Political action is needed “urgently” to develop a moral and ethical framework to regulate the use of artificial intelligence, Pope Francis warned today.
It is up to everyone to make good use of AI, he said, but the onus is on politics to create the conditions for such good use to be “possible and fruitful”.
Addressing leaders of the Intergovernmental Forum of the G7, concerning the effects of artificial intelligence on the future of humanity, in Borgo Egnazia, near Bari in southern Italy, he said AI arises from the use of God-given creative potential.
“It is now safe to assume that its use will increasingly influence the way we live, our social relationships and even the way we conceive of our identity as human beings,” he said.

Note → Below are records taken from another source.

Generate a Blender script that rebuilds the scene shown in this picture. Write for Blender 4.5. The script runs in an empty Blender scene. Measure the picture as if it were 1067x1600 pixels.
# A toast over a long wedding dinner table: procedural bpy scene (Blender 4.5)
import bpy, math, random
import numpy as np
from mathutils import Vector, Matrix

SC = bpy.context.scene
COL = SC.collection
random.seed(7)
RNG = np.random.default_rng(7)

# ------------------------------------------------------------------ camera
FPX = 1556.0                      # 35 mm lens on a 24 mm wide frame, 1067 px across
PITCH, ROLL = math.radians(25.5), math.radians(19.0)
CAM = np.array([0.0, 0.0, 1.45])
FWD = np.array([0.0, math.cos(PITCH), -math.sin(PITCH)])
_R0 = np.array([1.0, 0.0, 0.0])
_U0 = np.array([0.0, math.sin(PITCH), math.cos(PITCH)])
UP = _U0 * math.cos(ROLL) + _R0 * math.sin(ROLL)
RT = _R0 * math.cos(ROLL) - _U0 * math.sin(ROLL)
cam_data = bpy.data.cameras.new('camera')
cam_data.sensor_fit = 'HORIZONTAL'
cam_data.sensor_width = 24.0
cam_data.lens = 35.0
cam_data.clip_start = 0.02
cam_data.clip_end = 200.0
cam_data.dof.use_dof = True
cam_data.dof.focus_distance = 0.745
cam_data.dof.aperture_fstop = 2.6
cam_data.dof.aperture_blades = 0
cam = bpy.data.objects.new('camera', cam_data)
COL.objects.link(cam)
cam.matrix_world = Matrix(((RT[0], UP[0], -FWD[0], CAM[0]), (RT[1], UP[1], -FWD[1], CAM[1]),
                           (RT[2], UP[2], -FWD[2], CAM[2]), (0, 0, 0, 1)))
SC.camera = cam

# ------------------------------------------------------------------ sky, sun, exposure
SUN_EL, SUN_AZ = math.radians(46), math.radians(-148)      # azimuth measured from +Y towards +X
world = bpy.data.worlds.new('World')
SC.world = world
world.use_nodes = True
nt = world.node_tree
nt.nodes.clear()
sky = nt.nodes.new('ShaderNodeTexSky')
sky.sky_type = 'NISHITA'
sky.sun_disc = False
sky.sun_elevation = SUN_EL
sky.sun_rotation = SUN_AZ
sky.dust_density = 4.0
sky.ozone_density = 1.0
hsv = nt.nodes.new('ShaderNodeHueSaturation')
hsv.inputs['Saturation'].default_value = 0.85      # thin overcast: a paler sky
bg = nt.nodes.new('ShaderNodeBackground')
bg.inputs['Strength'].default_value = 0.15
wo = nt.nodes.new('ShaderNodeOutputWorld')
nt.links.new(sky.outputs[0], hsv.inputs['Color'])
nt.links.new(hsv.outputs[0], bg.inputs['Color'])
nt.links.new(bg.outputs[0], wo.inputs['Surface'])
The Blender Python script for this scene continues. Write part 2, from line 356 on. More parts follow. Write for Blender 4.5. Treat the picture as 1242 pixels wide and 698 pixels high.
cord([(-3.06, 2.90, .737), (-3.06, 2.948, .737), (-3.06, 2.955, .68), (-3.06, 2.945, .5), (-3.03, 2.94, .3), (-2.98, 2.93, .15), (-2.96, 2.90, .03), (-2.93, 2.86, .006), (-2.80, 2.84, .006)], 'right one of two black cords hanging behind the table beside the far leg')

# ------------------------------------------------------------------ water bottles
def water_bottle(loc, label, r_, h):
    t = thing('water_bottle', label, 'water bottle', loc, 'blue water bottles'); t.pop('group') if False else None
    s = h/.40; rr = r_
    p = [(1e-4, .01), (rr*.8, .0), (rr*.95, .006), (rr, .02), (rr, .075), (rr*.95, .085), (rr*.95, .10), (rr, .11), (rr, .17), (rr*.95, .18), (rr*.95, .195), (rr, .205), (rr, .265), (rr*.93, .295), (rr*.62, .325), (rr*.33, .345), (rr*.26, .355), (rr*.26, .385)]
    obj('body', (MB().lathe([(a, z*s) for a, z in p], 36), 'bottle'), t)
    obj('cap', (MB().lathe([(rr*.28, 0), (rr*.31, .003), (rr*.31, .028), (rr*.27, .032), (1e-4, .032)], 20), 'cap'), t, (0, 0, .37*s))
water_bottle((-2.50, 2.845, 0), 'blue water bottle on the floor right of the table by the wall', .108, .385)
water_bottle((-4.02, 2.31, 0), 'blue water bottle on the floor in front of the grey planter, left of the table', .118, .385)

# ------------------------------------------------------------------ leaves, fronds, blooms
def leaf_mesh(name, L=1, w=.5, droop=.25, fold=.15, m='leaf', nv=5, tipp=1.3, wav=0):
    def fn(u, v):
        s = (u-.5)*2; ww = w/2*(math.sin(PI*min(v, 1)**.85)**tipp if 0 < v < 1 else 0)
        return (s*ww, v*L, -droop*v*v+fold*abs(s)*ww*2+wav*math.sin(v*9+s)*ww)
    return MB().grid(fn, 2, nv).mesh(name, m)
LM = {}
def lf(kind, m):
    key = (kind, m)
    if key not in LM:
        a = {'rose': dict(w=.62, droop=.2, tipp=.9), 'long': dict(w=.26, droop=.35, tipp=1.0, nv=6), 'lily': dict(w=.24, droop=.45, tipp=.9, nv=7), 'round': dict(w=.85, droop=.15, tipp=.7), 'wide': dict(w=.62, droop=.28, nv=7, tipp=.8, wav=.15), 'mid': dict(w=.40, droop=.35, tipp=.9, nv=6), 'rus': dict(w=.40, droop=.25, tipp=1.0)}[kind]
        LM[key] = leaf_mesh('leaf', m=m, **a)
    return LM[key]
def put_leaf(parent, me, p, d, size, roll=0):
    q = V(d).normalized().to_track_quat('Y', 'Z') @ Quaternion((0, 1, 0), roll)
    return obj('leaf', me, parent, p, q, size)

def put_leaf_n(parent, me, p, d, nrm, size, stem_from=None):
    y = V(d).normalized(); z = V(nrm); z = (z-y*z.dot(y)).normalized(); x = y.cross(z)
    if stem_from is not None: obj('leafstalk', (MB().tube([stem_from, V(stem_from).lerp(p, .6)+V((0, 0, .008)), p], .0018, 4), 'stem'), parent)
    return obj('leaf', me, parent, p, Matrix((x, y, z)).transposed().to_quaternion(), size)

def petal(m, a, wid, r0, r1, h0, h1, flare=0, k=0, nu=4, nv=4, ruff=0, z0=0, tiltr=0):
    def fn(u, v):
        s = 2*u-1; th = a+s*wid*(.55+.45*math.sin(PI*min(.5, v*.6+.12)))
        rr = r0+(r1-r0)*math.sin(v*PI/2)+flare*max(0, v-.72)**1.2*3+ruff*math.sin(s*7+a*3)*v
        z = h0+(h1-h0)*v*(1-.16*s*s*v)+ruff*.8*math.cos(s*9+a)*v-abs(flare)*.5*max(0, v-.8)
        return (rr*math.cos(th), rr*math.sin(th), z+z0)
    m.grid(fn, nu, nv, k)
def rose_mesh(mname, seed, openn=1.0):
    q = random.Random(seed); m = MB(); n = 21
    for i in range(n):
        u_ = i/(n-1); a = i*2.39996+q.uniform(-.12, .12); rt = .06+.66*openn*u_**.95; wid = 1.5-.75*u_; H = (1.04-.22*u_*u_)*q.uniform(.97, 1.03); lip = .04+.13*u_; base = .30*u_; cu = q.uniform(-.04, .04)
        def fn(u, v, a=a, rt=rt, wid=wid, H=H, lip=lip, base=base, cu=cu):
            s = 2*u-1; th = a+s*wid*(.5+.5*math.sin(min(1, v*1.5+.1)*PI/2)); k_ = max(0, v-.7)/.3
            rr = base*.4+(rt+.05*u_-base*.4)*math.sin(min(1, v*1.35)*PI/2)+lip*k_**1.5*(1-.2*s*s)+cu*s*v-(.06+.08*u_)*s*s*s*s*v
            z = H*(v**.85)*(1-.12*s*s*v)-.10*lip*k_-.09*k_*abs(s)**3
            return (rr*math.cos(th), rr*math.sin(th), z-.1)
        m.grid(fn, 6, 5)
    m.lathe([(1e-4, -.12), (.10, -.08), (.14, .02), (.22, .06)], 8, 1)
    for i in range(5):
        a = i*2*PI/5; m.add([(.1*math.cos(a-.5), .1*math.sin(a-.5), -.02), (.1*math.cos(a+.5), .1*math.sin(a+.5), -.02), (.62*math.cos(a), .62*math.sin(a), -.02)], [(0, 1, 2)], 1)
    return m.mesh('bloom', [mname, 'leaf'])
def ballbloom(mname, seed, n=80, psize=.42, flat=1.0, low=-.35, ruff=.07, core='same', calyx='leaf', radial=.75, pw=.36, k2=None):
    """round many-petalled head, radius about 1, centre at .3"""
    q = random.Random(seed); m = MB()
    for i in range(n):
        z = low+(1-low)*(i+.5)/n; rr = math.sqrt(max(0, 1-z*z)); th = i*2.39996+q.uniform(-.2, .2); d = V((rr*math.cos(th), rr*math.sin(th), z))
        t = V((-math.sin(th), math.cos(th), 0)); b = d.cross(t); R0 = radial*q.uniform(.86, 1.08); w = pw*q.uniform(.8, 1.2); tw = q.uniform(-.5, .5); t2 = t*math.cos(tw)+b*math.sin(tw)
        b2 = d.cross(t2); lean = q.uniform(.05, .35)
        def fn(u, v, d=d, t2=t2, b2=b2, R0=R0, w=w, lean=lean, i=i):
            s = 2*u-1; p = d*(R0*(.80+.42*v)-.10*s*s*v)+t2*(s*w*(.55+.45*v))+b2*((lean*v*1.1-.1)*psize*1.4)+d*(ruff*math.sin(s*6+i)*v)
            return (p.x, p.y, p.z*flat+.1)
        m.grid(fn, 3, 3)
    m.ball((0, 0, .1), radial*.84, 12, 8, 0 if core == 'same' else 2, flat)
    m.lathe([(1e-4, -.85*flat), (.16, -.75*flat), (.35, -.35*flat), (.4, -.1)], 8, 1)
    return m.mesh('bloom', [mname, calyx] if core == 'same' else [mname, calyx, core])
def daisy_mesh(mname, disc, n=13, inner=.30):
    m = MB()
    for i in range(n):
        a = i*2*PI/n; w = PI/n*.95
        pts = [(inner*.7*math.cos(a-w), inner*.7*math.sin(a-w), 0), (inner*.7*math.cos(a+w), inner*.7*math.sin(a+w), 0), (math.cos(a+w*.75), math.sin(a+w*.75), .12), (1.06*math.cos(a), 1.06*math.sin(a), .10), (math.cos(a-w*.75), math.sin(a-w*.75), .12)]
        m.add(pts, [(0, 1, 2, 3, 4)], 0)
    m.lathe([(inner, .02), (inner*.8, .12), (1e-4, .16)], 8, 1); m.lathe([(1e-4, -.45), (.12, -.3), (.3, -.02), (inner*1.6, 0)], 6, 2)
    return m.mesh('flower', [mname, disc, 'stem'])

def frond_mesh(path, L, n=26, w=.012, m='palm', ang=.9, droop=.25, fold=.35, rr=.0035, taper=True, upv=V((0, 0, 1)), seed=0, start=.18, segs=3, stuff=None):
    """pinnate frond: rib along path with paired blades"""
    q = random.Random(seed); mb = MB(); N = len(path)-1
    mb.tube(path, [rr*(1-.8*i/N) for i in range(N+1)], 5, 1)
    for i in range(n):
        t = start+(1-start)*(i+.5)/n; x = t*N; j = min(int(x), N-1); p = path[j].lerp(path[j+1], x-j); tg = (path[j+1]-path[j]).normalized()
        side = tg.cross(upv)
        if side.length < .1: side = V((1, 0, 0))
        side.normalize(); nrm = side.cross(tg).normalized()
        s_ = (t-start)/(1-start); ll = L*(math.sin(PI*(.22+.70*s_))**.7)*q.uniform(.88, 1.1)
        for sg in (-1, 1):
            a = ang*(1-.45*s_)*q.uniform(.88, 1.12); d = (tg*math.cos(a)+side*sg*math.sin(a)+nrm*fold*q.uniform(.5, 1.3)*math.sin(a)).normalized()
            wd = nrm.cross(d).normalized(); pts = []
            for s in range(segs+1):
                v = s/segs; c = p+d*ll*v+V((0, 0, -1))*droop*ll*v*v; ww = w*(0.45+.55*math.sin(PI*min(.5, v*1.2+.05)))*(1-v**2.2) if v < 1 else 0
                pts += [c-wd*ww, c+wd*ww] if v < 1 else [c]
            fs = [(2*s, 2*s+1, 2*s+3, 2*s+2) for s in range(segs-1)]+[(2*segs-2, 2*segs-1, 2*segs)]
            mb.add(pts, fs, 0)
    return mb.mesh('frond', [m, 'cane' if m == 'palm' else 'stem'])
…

Pope Francis, aged 87, is the first Pope ever to address the G7 and it indicates the depths of his concern about the issue, which has assumed equivalent importance to him as those of climate change, refugees and migrants.
“The question of artificial intelligence, however, is often perceived as ambiguous: on the one hand, it generates excitement for the possibilities it offers, while on the other it gives rise to fear for the consequences it foreshadows,” he said.
Reiterating some of his previous speeches on the subject of AI, he said it will contribute to the creation of a new social system characterised by “complex epochal transformations”.
While it could enable a democratisation of access to knowledge, the exponential advancement of scientific research and the possibility of giving demanding and arduous work to machines, at the same time it could bring with it a greater injustice between advanced and developing nations or between dominant and oppressed social classes.
He warned that AI is not human, but mechanical, based on computational algorithms.
In particular he warned of the risk of legitimising fake news through the use of AI, and of the loss of a sense of human dignity.